France's position was made explicit by President Macron in his February 7th, 2020 speech:
"The ultimate goal of the complete elimination of nuclear weapons in the context of general and complete disarmament is contained in the preamble of the NPT. But in the reality of our world, progress towards this goal can only be gradual, and based on a realistic perception of the strategic context.
In the absence of a recipe for the rapid disappearance of nuclear weapons from our world, the promoters of abolition are basically attacking the legitimacy of nuclear deterrence, and above all, let us be frank, where it is easiest to do so, i.e. in our European democracies.
I do not believe that the choice is between, on the one hand, a moral absolute with no connection to strategic realities, and, on the other hand, a cynical return to the sole balance of power without law. For my part, I will not fall into the trap of this false alternative. It is destabilizing for the architecture of international security and does not reflect France's ambitions for peace, multilateralism and law.
My responsibility is to ensure the security of our country, in compliance with its international commitments, in particular those of the NPT.
However, this does not mean that France has given up on ethical questions concerning nuclear weapons.
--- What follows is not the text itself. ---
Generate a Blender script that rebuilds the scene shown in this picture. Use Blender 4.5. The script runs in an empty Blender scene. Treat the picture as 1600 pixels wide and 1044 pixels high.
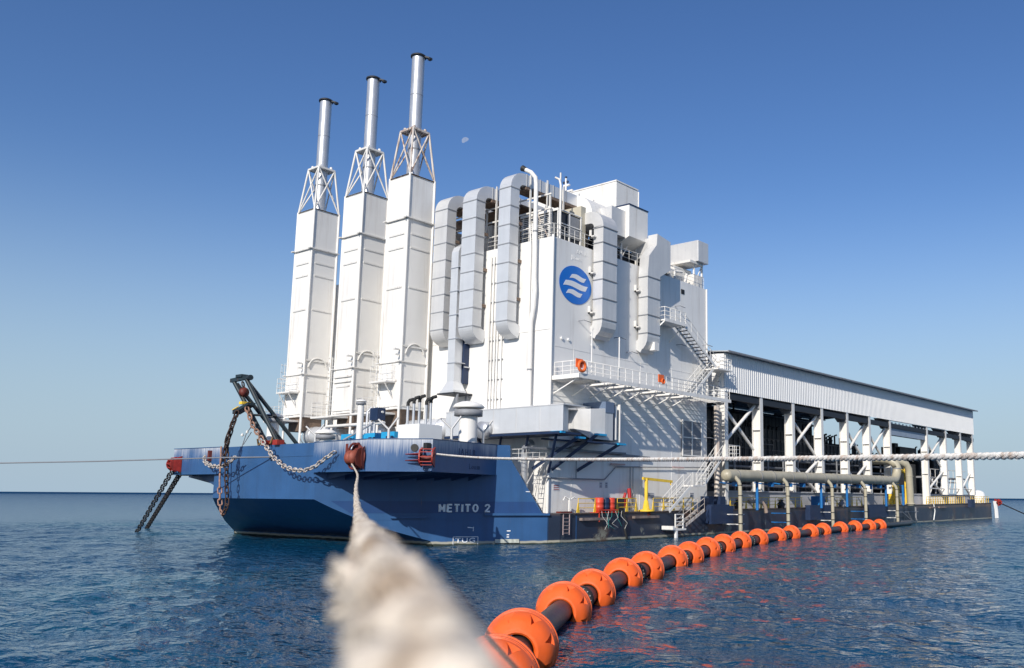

A democracy must ask itself the question of the purpose of its nuclear deterrence policy, which is fraught with moral dilemmas and paradoxes...
Unilateral nuclear disarmament would be tantamount to exposing itself and its partners to violence and blackmail, or to relying on others to ensure its security. […]
In the same spirit, France will not join a treaty banning nuclear weapons. Such a treaty would not create any new obligations for France, either for the State or for public or private actors on its territory.
Disarmament only makes sense if it is part of a historical process of limiting violence.
The strategy of deterrence already contributes to this, even in a paradoxical way."